Please output the data below exactly as given, starting at its first line and stopping after the line that contains "return mb.mesh()".
==========
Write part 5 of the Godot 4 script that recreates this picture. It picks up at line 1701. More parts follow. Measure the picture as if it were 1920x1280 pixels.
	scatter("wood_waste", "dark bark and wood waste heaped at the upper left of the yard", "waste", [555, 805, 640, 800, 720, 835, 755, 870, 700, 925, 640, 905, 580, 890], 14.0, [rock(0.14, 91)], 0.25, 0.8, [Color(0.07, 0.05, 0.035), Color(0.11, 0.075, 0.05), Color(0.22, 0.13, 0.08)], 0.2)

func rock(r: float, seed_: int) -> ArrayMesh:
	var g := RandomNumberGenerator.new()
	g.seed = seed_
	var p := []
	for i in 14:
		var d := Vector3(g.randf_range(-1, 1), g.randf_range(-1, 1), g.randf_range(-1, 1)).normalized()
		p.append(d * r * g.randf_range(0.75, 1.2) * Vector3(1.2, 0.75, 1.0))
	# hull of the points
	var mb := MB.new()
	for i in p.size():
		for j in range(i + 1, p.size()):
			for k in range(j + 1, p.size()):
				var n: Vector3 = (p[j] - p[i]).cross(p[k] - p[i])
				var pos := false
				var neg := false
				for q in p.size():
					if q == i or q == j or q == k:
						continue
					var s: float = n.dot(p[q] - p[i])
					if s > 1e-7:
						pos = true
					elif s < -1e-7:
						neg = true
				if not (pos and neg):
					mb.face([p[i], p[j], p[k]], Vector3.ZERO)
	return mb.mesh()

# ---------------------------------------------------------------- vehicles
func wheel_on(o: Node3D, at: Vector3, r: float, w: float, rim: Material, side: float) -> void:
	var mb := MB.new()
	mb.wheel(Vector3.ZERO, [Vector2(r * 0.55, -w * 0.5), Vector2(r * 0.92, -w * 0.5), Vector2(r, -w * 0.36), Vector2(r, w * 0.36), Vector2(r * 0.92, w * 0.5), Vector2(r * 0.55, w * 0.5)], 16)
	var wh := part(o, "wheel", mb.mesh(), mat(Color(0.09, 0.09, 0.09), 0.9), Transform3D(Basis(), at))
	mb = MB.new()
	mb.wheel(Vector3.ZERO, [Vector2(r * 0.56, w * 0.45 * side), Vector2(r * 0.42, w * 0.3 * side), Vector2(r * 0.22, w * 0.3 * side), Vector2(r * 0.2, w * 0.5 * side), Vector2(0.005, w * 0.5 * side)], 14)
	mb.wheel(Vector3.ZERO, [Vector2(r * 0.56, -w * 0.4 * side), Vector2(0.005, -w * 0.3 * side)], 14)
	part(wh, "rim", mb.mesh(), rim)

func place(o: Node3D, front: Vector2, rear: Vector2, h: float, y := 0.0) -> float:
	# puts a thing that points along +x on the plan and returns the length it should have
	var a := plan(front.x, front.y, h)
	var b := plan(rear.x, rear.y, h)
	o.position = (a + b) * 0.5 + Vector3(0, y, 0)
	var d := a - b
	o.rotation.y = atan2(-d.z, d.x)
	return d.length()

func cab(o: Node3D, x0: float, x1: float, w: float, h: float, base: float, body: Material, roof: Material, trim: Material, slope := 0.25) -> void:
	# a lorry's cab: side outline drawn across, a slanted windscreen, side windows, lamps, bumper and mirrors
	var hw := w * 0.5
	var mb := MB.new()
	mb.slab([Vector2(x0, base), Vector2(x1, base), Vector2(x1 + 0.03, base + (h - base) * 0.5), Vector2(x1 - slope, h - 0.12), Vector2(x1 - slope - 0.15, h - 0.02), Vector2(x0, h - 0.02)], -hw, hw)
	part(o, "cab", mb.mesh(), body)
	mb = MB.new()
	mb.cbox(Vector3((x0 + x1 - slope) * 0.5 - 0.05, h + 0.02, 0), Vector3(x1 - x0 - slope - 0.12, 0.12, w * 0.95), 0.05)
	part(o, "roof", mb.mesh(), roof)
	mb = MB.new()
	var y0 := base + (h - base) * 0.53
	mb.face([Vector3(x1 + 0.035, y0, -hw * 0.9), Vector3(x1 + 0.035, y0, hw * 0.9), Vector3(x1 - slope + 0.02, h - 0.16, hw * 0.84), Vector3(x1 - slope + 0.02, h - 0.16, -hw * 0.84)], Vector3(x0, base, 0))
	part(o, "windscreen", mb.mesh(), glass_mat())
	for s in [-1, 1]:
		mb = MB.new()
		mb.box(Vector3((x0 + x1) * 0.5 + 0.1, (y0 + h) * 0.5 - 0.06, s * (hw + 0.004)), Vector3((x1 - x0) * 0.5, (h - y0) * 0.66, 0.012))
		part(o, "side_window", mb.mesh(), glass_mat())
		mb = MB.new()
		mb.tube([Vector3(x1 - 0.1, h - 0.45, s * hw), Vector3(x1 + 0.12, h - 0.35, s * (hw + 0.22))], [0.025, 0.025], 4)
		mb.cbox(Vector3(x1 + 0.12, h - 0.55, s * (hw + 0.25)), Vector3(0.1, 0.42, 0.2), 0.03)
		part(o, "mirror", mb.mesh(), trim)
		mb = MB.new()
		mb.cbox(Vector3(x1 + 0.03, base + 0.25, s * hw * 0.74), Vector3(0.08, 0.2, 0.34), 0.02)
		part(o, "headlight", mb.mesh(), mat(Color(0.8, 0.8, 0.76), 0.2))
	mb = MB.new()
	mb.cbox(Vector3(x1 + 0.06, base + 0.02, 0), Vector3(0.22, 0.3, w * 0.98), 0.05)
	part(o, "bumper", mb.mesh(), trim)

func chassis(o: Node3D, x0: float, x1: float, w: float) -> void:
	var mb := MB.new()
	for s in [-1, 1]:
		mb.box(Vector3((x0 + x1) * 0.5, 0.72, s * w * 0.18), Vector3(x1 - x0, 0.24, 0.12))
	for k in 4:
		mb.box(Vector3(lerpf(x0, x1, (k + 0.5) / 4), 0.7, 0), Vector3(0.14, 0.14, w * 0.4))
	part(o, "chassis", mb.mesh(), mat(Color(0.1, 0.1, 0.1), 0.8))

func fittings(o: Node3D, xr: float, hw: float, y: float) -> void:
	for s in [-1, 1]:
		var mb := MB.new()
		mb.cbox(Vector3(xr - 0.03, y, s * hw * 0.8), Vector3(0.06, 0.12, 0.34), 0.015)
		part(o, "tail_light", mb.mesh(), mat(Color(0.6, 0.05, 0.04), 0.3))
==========
• Full answer
Write part 5 of the Godot 4 script that recreates this picture. It picks up at line 1701. More parts follow. Measure the picture as if it were 1920x1280 pixels.
	scatter("wood_waste", "dark bark and wood waste heaped at the upper left of the yard", "waste", [555, 805, 640, 800, 720, 835, 755, 870, 700, 925, 640, 905, 580, 890], 14.0, [rock(0.14, 91)], 0.25, 0.8, [Color(0.07, 0.05, 0.035), Color(0.11, 0.075, 0.05), Color(0.22, 0.13, 0.08)], 0.2)

func rock(r: float, seed_: int) -> ArrayMesh:
	var g := RandomNumberGenerator.new()
	g.seed = seed_
	var p := []
	for i in 14:
		var d := Vector3(g.randf_range(-1, 1), g.randf_range(-1, 1), g.randf_range(-1, 1)).normalized()
		p.append(d * r * g.randf_range(0.75, 1.2) * Vector3(1.2, 0.75, 1.0))
	# hull of the points
	var mb := MB.new()
	for i in p.size():
		for j in range(i + 1, p.size()):
			for k in range(j + 1, p.size()):
				var n: Vector3 = (p[j] - p[i]).cross(p[k] - p[i])
				var pos := false
				var neg := false
				for q in p.size():
					if q == i or q == j or q == k:
						continue
					var s: float = n.dot(p[q] - p[i])
					if s > 1e-7:
						pos = true
					elif s < -1e-7:
						neg = true
				if not (pos and neg):
					mb.face([p[i], p[j], p[k]], Vector3.ZERO)
	return mb.mesh()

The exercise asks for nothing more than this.